ÜÇ SANDIK KURULACAK MI?

Bakan Bozdağ, cumhurbaşkanlığı seçiminde üç sandık (Cumhurbaşkanlığı, meclis seçimleri ve referandum) kurulacağı iddialarına ilişkin de “Cumhur İttifakı’nın 334 oyu var. Referandum için 26 oya daha ihtiyaç var. O zaman referanduma gider. Anayasa değişikliği teklifi referanduma ne zaman gider? Bu tamamen Meclis’teki yasalaşma süreci ile ilgilidir. Halk oylaması kanuna göre; anayasa değişikliği teklifi Resmi Gazete’de yayımlandıktan sonra 60'ıncı günü takip eden pazar günü yapılıyor. Meclis’in kararı önemli. Bu hesabı yapanlar kendilerine göre yapar. Belli ki endişe var bazı çevrelerde. Bu konunun Türkiye’nin gündemine oturmasını istemiyoruz. Tamamen çözülmesini istiyoruz” ifadelerini kullandı.

“YARGI PAKETİ TASLAK METNİMİZİ ARALIKTA VERECEĞİZ”
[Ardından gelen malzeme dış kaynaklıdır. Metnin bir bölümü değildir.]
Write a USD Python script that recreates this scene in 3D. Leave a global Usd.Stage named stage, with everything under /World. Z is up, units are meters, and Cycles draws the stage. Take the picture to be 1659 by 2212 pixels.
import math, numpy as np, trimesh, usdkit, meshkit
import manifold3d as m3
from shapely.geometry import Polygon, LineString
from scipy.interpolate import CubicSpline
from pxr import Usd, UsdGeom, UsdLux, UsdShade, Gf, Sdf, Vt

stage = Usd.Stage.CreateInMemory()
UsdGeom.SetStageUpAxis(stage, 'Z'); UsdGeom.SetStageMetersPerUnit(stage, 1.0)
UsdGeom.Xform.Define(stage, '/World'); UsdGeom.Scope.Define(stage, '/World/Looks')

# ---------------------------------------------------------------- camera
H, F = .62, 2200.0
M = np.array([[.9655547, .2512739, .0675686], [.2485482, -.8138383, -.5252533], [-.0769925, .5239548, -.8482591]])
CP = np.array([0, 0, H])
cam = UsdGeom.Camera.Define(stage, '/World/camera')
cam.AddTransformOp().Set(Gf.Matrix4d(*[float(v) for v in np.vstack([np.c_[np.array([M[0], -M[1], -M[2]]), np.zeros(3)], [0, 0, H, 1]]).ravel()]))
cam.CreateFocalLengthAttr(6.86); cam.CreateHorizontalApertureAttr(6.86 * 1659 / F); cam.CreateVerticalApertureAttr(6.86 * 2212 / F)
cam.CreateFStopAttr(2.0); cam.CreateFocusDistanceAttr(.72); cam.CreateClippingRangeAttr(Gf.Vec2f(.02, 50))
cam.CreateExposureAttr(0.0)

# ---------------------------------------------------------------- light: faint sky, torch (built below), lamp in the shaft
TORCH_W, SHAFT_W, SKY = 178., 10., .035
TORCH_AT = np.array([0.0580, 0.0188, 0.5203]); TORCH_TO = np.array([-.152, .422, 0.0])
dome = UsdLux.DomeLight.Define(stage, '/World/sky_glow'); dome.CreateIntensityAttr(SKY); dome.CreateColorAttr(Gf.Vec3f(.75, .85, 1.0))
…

Bakan Bozdağ, Aralık ayı başında Meclis gündemine gelmesi beklenen yeni yargı paketine ilişkin de şunları söyledi:

“Arabuluculuğun kapsamını genişleten adımlar atacağız. Bu kapsamda kira ile ilgili anlaşmazlıkları arabulucular çözecek. Kat mülkiyeti kanunundan çıkan uyuşmazlıklar arabulucuya gidecek. Komşuluk hukukundan kaynaklı anlaşmazlıklar da arabulucuya gidecek. Komşuların, Kat Mülkiyeti Kanunu’ndan kaynaklanan itilaflar nedeniyle mahkeme kapılarına gitmelerini istemiyoruz. Ondan önce arabulucu üzerinden kısa süre içinde çözmelerini arzu ediyoruz. Bu bizim kültürümüze de uygun düşen bir düzenleme. Henüz netleştirmediğimiz ve istişarelerin devam ettiği konular üzerinde de çalışmalar devam ediyor. Yargı Paketinde vatandaşı memnun edecek düzenlemeler var. Yargı paketi içinde ilk kez uygulanacak iki ayrı uygulama var; ancak istişare ve onay alacak yerler var. Onun için şimdilik açıklama doğru olmaz. Vatandaşlarımızın hepsinin takdirini toplayacak iki konu var. Aralık ayı başında taslak metnimizi Meclisimize AK Parti grubuna vereceğiz. Meclis takvimini de onlar belirleyecek.”

“İNFAZ SİSTEMİYLE İLGİLİ REFORM ÇALIŞMASI YÜRÜTÜLÜYOR”

Bakan Bozdağ, infaz düzenlemesine ilişkin hazırlık çalışmalarının devam ettiğini, bunun için de 'bilim komisyonu' kurulduğunu kaydetti. Bakan Bozdağ, "İnfaz düzenlemesi yargı paketinde yok. Bu düzenlemeyi uzun vadede düşünüyoruz. Bu konuda bir ‘bilim komisyonu’ kurduk. Geçen hafta bu komisyonla ilk toplantımızı yaptık. Bilim Komisyonu bizim infaz sistemimizi ele alan bir çalışma yapacak. Seçimden sonra infazla ilgili konularda önemli adımlar atacağız. İnfaz sistemimizin özellikle ıslah, rehabilitasyon, topluma kazandırma, denetimli serbestlik uygulamasını daha verimli, yararlı hale getirme konusunda, bir takım yeni düzenlemeleri içerecek. İnfaz sistemiyle ilgili köklü bir zihniyet değişimi sayılabilecek reform çalışması yürütülüyor. Cezasızlık algısını ortadan kaldırmak maksadıyla bugün bazı ülkelerde, Hollanda başta olmak üzere; cezası düşük olan suçlarda yargılama usulü de çok hızlı ve farklı. Cezaların yatarı da farklı. Şimdi biz bunlar üzerinde de duruyoruz. Toplumda cezasızlık algısına neden olan suçlarla ilgili ‘yeni bazı cezalar üzerinde durma ve başka cezalar olabilir mi?’ bunlar üzerinde çalışıyoruz. Biz cezasızlık algısını ortadan kaldıracak önemli bir değişiklik yapma hazırlığı içerisindeyiz. Cezası az olan suçlarla ilgili yeni bir cezalandırma, yeni bir usul, hızlı yargılama üzerinde çalışıyoruz" dedi.